**DATA:**
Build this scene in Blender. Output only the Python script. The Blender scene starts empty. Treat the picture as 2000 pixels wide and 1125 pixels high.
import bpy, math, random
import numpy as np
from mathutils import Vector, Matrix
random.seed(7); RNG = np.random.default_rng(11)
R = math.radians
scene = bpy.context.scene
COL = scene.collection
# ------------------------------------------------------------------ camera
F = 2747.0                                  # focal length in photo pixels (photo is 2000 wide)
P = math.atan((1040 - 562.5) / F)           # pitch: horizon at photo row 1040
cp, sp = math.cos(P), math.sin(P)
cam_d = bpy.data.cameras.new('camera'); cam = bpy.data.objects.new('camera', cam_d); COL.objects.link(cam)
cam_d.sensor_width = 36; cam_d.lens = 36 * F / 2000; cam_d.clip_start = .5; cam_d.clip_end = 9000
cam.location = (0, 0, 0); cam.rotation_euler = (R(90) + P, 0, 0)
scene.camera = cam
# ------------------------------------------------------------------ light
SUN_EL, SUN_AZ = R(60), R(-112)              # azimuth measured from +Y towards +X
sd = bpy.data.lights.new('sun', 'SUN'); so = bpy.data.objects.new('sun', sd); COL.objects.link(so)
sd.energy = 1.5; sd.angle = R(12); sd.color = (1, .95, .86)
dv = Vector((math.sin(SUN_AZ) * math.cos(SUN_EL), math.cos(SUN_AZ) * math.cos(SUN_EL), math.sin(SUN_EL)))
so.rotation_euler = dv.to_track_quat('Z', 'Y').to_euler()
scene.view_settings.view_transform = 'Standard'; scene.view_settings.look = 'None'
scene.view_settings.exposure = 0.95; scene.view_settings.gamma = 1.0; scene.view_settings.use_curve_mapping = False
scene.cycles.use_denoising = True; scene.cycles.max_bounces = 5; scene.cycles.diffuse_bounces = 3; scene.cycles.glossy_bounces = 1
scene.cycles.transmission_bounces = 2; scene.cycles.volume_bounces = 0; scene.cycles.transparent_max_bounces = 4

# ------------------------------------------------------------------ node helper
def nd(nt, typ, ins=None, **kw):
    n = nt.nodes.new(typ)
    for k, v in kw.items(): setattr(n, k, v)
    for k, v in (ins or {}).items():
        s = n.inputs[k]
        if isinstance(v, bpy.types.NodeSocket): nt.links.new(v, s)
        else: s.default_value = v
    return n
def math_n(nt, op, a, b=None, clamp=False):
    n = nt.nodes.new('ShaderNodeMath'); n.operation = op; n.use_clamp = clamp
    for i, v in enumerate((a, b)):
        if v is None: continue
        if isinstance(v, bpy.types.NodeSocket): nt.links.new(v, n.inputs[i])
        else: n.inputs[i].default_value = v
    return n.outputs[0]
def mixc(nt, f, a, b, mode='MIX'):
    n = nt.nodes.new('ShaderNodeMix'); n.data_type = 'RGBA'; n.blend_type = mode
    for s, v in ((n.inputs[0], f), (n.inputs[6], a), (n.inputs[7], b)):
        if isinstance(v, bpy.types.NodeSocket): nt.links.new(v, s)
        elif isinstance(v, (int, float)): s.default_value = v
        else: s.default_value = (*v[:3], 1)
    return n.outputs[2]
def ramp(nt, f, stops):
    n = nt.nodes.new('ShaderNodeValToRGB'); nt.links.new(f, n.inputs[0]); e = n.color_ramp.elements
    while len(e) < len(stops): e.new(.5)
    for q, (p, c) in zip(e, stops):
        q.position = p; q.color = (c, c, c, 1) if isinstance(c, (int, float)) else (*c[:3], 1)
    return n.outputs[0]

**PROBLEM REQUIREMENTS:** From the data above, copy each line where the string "pixels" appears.

**RESPONSE:**
Build this scene in Blender. Output only the Python script. The Blender scene starts empty. Treat the picture as 2000 pixels wide and 1125 pixels high.
F = 2747.0                                  # focal length in photo pixels (photo is 2000 wide)